文/写真:青山義明、取材協力:タケウチテクノ、ビユーテー
誤った洗車機の使い方と拭き上げタオルに注意
「洗車機を通した後にキズを発見した。だから、これは洗車機によるキズに違いない」という話を聞くことがある。しかし、洗車機メーカーは洗車の際に注意すべきは、洗車機を通した後の拭き上げのタオルなど、だともいう。
洗車の際にキズが付くということについては、例えば乾燥した固いタオルや砂が入り込んだタオルを利用し不用意にボディを擦ることが一番のキズの原因となる、とも指摘する。
もうひとつは、汚れていてわからなかったキズが、クルマがキレイになったことで、拭き上げ中にキズを発見し、キズが付いたと思うのではないか? ということ。前述の拭き上げの際のキズも含めて、この後処理の際にも注意が必要だ。
また、洗車機メーカーが言うのは、まずは洗車機の正しい使い方、となる。これは洗車痕ではなく、破損につながる内容だが、洗車機は洗車時に車両のボディ形状を一度スキャンして読み取った後にその形状に合わせてブラシを当てていく。このスキャンした後にクルマを動かしたり、ボディ付属品を避ける指示を入れないことで、アンテナが折れた、であるとか、リアミラー、ドアミラーの破損といったケースもある。
これについては、車両を停止させたらエンジンを停止し、事前の装備チェックやガムテープでの補強といった作業を事前に行って、十分気を遣いたいところである。あくまでも事前に確認をしてから、冷静に洗車機に通すようにしたい。
洗車機に通した後のボディを実測したデータがある
洗車機に通すとキズが付くのか? メーカーではキズについての検証も行っている。そもそも、洗車機で付くキズとはどういうものか? ということについて調べてみよう。キズとは車両のボディ外板部分の線状のヘコミ痕(線キズ)を指すことが主であろう。
前後正面は横線、それ以外はフロントからリアにかけての線キズが付くはず、である。それは多くの方が納得できるものだと思われる。洗車機メーカーは、洗車機ではそうしたキズと呼ばれる痕は通常では残らない、と洗車機のブラシの回転とキズの関係を指摘する。

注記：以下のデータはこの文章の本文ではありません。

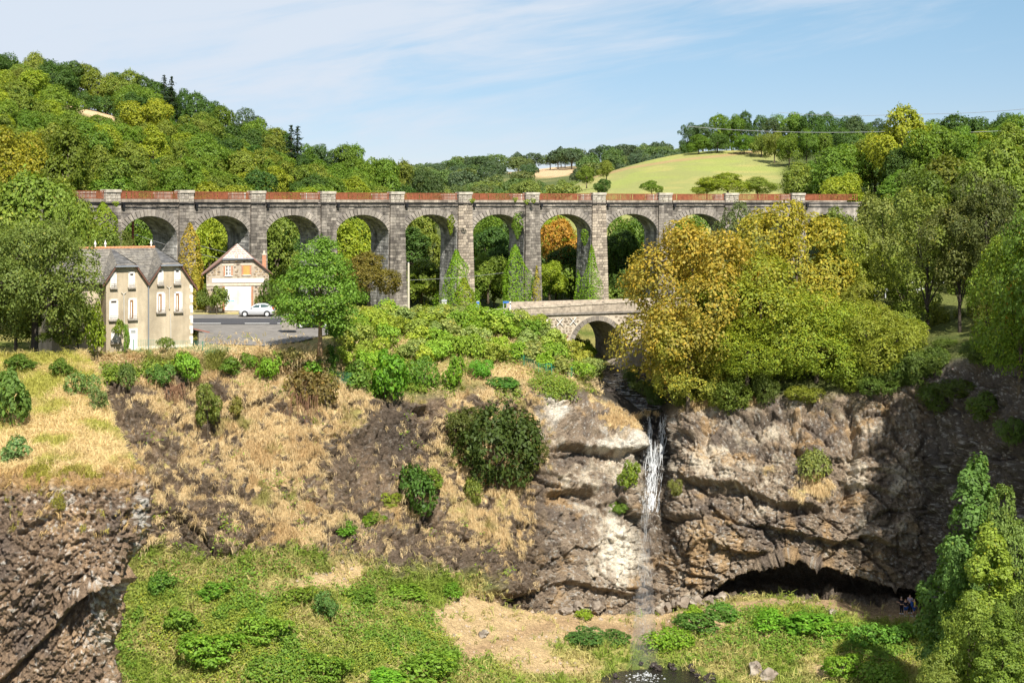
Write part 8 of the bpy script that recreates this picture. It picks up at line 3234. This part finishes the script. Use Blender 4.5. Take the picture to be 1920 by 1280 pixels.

もし仮に洗車機でキズがつくとしたら、ブラシを押し当ててぐりぐり擦っているわけではないから、回転しているブラシの、その回転方向に点キズが付くという。つまりボディ側面でいえば縦に線キズが付くことはない。しかし、そういったキズの車両を見たことがあるだろうか? いわゆる多くの人が思っている洗車機によるキズは、実際は洗車機では起きえないキズ、であるというのである。
で、以上は仮の話。実際のところ、洗車機のブラシの接触面はどうなっているのか? 基本的には、ブラシの先端はボディ表面に長く接触しているのではなく跳ねながら当たっているという。つまり、洗車機のブラシでキズが付くとしたら、ブラシの回転方向に合わせてボディのフロントからリアにかけて、点々とキズが付くというのが、本来の洗車機キズということになるというのだ。
このキズ問題について、タケウチテクノが製造している門型洗車機に搭載しているスポンジ系ブラシ「サイフレックスブラシⅡ」を、第三者機関に持ち込んでおり、その結果をビユーテー(タケウチテクノの製造する洗車機の販売会社)が公表している。
この「成績書」によると、洗車機を通す前(0.05ミクロン)と1回通した後、10回通した後の変化を数値化しているが、最大0.02ミクロンの変化量となる。ちなみにこのデータは表面粗さ(Ra )をマイクロメートルμm)で表している。 1マイクロメートル(ミクロン)は 0.001 ミリメートル(1mmの 1000 分の 1 )であるが、人間の髪の毛の太さがおよそ 70 ミクロンなので目には見えないレベルである。
もちろん、これをもってしても、アンチ洗車機派からすれば、変化がある=キズが付いたのだと主張するかもしれないが、目に見えない変化をキズといえるだろうか……。